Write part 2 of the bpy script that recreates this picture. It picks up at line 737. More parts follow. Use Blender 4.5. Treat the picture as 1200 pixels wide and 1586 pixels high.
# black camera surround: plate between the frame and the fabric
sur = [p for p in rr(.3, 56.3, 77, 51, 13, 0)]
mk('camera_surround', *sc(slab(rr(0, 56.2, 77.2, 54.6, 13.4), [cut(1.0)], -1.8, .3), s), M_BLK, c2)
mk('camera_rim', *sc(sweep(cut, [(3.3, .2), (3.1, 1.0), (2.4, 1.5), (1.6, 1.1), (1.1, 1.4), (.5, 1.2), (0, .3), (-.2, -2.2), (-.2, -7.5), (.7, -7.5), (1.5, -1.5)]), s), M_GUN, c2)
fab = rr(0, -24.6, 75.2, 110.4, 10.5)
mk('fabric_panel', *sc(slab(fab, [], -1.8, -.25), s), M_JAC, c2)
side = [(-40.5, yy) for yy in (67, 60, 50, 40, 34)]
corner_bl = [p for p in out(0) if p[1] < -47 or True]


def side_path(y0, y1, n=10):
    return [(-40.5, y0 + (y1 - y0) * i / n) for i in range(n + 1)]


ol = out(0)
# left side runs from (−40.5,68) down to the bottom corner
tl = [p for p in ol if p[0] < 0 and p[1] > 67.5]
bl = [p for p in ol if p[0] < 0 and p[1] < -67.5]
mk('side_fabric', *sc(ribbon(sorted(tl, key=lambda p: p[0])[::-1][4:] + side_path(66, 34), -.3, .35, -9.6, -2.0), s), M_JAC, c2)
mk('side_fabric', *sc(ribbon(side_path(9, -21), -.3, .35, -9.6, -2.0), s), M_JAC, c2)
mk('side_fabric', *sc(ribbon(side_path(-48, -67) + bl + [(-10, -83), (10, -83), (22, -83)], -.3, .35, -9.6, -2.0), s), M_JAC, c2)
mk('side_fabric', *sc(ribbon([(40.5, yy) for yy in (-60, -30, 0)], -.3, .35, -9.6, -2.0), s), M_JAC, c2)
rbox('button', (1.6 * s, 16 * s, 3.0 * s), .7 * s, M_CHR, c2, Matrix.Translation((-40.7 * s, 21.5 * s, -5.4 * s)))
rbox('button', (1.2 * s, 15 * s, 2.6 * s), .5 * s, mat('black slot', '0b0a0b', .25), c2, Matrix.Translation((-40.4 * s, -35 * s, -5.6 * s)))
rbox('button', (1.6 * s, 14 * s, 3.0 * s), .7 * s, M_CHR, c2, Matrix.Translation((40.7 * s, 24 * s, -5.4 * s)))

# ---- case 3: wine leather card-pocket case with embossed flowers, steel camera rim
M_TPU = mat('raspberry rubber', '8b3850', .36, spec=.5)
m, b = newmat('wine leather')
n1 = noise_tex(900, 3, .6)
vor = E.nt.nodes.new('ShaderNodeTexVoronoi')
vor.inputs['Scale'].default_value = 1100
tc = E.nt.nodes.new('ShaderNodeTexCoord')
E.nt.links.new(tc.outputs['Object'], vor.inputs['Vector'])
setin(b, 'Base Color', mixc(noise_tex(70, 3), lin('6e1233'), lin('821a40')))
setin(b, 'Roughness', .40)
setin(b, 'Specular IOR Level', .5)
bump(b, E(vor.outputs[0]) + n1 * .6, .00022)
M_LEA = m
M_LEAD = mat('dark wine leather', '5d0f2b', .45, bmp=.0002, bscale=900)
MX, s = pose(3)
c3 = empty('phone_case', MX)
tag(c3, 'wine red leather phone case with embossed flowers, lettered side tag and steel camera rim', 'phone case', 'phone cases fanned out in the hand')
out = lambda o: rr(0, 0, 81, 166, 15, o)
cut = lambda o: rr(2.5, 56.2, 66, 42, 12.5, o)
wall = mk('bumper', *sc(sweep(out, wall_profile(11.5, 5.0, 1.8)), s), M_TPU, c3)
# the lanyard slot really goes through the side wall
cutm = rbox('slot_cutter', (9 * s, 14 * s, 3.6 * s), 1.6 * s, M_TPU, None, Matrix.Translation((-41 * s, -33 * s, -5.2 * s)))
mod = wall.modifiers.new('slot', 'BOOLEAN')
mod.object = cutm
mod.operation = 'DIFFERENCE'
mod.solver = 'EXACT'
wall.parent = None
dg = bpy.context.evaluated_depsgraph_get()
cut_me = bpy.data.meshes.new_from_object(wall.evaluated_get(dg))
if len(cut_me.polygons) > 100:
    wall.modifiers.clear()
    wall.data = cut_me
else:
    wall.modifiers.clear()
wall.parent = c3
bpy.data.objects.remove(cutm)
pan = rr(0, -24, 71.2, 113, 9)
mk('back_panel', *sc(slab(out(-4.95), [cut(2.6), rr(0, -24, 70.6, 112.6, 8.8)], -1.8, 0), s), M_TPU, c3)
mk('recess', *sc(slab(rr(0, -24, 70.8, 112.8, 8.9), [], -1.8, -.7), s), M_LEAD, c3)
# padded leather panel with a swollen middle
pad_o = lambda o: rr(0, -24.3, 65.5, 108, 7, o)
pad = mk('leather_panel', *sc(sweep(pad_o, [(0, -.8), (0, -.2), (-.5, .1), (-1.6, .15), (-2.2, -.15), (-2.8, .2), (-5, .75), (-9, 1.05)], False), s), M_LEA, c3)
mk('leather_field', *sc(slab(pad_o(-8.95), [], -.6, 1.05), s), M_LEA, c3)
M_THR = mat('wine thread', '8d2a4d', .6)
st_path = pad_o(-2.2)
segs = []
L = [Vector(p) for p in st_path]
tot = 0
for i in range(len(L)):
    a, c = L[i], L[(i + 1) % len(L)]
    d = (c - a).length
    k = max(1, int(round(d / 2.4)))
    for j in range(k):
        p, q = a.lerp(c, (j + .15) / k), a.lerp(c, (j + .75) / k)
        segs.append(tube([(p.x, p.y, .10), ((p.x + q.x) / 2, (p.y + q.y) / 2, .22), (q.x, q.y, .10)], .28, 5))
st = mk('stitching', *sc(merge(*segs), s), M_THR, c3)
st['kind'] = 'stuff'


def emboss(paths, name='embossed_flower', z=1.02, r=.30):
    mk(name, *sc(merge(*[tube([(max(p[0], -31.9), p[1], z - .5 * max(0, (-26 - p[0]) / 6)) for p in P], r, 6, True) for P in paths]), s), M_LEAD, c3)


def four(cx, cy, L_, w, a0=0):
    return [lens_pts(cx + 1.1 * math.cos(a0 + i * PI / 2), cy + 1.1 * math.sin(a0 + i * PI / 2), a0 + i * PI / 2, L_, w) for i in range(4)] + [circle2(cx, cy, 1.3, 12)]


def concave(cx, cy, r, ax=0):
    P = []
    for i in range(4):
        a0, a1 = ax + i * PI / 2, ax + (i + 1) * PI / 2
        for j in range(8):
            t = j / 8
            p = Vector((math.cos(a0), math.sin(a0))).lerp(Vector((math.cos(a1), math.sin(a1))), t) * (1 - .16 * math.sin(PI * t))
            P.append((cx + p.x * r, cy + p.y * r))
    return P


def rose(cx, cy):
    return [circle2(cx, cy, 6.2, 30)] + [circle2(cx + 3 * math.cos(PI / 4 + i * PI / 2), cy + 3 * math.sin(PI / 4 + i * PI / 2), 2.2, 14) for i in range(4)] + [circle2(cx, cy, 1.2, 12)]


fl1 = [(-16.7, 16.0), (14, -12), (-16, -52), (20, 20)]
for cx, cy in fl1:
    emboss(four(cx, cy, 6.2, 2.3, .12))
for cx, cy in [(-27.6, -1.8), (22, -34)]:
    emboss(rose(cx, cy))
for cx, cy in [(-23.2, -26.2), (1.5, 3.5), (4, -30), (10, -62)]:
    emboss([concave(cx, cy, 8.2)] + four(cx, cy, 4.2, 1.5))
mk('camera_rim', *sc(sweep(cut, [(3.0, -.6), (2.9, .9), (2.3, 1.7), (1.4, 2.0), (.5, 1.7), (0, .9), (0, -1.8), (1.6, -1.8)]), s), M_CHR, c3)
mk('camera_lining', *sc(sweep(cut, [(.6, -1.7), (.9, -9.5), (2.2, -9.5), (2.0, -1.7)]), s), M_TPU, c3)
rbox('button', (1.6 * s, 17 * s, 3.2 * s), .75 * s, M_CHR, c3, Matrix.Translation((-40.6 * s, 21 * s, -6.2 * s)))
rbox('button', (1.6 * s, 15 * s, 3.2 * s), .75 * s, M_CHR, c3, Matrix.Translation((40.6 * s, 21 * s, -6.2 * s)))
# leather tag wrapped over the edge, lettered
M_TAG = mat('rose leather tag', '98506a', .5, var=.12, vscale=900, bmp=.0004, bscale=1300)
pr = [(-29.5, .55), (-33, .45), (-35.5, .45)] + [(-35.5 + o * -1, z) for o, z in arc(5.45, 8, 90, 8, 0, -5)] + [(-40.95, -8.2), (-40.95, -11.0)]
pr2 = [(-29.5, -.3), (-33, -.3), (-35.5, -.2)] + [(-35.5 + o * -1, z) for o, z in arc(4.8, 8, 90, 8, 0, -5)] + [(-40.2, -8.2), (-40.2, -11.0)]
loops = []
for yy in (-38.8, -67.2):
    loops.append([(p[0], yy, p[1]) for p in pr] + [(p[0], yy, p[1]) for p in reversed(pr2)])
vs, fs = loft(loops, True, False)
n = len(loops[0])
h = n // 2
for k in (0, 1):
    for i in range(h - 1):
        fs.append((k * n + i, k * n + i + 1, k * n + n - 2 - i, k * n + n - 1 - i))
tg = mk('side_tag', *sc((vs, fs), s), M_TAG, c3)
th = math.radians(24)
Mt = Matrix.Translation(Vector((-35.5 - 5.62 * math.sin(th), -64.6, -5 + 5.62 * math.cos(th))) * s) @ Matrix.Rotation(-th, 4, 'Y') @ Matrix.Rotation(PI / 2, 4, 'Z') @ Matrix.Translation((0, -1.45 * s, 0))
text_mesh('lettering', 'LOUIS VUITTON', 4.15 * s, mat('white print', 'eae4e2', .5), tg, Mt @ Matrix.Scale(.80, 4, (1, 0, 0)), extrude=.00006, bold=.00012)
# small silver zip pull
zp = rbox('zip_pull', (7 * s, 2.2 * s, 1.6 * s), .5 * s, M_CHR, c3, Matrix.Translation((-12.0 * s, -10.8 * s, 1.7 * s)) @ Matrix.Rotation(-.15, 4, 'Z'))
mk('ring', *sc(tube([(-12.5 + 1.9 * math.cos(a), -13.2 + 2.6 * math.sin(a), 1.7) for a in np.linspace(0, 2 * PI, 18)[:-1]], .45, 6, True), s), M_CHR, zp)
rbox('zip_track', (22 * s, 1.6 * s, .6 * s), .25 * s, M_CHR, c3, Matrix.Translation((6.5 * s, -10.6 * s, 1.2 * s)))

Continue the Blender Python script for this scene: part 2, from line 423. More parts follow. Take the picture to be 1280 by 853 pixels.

━━━━━━━━━━━━━━━━━━━━

EXERCISE INSTRUCTIONS:
Show the lines of the records that include the string "part".

EXPECTED ANSWER:
Write part 2 of the bpy script that recreates this picture. It picks up at line 737. More parts follow. Use Blender 4.5. Treat the picture as 1200 pixels wide and 1586 pixels high.
Continue the Blender Python script for this scene: part 2, from line 423. More parts follow. Take the picture to be 1280 by 853 pixels.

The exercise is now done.